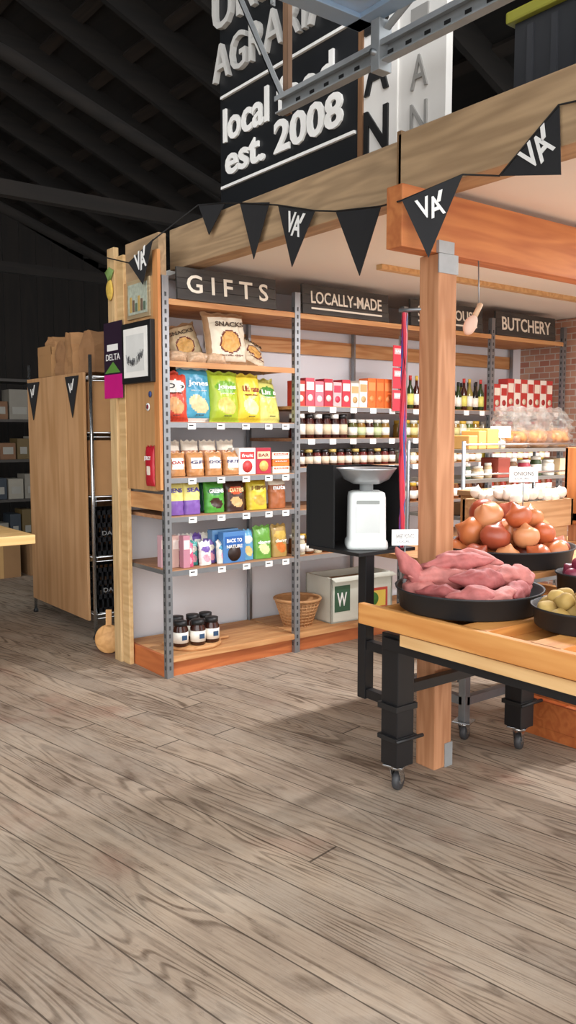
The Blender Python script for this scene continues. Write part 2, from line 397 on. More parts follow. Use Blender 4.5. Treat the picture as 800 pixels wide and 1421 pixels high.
• • • • • • •
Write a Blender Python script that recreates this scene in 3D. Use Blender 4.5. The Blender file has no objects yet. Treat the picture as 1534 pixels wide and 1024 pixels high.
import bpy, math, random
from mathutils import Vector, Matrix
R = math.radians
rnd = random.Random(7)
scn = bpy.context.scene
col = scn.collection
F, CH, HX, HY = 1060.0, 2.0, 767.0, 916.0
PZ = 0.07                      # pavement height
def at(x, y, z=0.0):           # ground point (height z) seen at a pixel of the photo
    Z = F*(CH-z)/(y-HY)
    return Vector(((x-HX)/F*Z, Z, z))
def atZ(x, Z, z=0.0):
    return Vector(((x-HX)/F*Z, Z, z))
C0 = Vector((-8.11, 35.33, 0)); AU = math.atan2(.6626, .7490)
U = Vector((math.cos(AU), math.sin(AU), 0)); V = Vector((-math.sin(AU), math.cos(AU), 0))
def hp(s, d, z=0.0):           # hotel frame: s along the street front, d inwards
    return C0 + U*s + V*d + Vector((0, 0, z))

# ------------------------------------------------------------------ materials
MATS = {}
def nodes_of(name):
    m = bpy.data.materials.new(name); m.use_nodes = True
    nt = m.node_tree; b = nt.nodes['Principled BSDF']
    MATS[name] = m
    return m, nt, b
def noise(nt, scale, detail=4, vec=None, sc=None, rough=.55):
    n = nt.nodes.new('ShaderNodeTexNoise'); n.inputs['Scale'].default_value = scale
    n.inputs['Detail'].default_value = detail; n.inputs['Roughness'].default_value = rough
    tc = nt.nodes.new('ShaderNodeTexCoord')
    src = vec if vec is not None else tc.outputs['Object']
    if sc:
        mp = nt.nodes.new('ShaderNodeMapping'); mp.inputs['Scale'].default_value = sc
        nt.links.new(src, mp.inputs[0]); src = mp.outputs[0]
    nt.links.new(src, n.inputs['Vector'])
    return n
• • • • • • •
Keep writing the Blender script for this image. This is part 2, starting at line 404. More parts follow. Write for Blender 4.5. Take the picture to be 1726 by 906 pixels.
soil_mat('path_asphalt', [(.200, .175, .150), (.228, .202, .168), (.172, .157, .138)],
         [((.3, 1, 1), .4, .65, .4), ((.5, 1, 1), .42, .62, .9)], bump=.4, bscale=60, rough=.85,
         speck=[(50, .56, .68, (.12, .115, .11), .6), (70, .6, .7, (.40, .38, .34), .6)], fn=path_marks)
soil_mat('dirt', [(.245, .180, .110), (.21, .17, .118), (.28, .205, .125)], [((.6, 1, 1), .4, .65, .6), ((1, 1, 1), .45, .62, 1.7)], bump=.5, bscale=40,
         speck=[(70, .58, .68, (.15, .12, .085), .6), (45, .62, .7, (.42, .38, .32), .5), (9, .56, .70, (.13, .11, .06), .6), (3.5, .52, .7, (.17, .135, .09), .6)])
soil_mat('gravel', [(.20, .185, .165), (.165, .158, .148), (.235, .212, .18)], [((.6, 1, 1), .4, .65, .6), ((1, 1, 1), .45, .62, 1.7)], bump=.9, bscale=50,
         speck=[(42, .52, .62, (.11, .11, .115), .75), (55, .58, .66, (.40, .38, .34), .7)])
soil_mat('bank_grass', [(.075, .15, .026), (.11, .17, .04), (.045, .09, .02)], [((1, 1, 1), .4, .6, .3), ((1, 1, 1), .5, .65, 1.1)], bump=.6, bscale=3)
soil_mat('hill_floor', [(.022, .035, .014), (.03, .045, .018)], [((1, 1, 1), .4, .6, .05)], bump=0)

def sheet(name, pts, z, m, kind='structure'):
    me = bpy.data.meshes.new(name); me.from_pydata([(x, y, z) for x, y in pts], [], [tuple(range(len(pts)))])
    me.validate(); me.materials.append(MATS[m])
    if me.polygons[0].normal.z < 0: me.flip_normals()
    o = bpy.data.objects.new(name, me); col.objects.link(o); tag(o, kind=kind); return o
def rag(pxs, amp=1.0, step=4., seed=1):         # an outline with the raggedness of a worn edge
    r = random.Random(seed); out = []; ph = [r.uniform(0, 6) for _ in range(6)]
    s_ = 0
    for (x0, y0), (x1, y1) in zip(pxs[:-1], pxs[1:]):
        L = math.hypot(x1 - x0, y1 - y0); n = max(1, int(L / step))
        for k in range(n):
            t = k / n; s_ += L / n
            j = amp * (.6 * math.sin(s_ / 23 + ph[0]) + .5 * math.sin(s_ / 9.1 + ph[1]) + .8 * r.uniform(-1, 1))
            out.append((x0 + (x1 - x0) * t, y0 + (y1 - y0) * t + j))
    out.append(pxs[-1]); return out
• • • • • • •
#### Your objective:
Filter the records above and return every line that holds the word "pixels".

#### Expected answer:
The Blender Python script for this scene continues. Write part 2, from line 397 on. More parts follow. Use Blender 4.5. Treat the picture as 800 pixels wide and 1421 pixels high.
Write a Blender Python script that recreates this scene in 3D. Use Blender 4.5. The Blender file has no objects yet. Treat the picture as 1534 pixels wide and 1024 pixels high.
Keep writing the Blender script for this image. This is part 2, starting at line 404. More parts follow. Write for Blender 4.5. Take the picture to be 1726 by 906 pixels.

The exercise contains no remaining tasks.